NSCA stands for Nagios Service Check Acceptor. It is a protocol that is used in reverse of the other common Nagios protocol NRPE. You can submit passive (means Nagios is not the inventor of the actual check commands) check results to a Nagios server instead of having the Nagios actively polling. It gives privileges to remote Nagios servers and applications to send passive host and service check results to a Nagios server for processing. The NSCA plugin consists of two parts:
  • The server application- It runs on your Nagios server and listens for client data transfers.
  • The client application- It runs on remote systems and is used by external applications to send data to the Nagios server.
Exchange of data between clients and the server can be encrypted to make sure secure data transfer. Working of nsca 2 Example of Nagios Two major problems solve by Nagios are: alerting and trending. Alerting is to notify the user in charge of a major event like service falling to work. Trending is to inform the change of something over time disk or memory usage, replication lag, etc. For proper monitoring, Nagios checks must be carefully chosen and tuned means alert only for important things. How do you know which one is important? Nagios provides some services. If some event makes it impossible to provide the service at a pre-defined SLA, then the event is important:
  • The host is not responding
  • Service does not work
  • SLA is broken
  • One is running out of critical resources: memory, disk space
It does not alert about minor problems like some threshold is exceeded an alert tells us: if you don’t take action, your application failed to provide the service or the SLA will be broken. High load average is the best example of a bad alert. If the load average is high, but SLA is not broken than SLA cares about load average. Here we use a dedicated server that does nothing but the monitor. To run checks on remote servers, we will use NRPE because it needs fewer resources than SSH. Let us see how and what services are monitored on each server. Storage server IP availability
define service
{
use                       generic-service
host_name                 storage-01
service_description       PING
check _command            check_ping!100.0,1%!500.0,1%
}
IP availability check for the network is available or not. SSH admin access
define service
{
use                       generic-service
host_name                 storage-01
service_description       SSH
check _command            check_SSH
}
Here, non-zero packet loss indicates a problem in the network.
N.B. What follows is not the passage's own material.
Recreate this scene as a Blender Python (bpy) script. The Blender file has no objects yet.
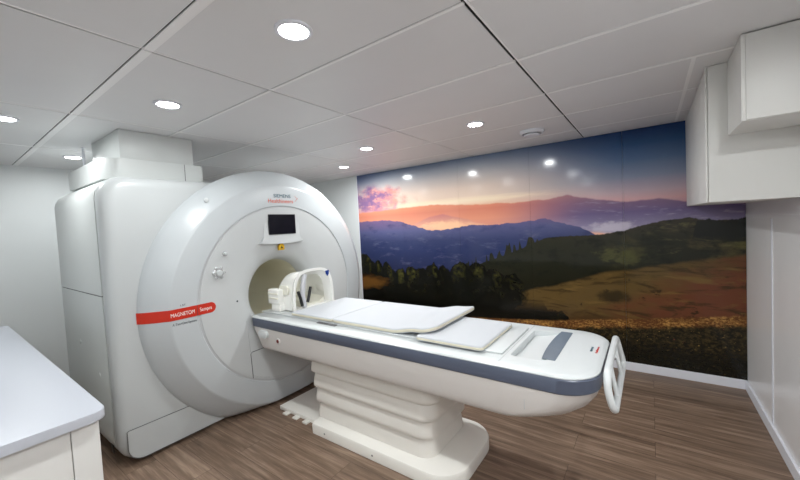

SSH admin access checks for an admin login to the server at any time. MySQL check
define service
{
use                       generic-service
host_name                 app-01
service_description       mysql-deleted-files
check _command            check_nrpe!pmp-check-mysql-deleted-files
}
In this case, MySQL checks if some important MySQL files are deleted. In the same way, we can check for privileges also.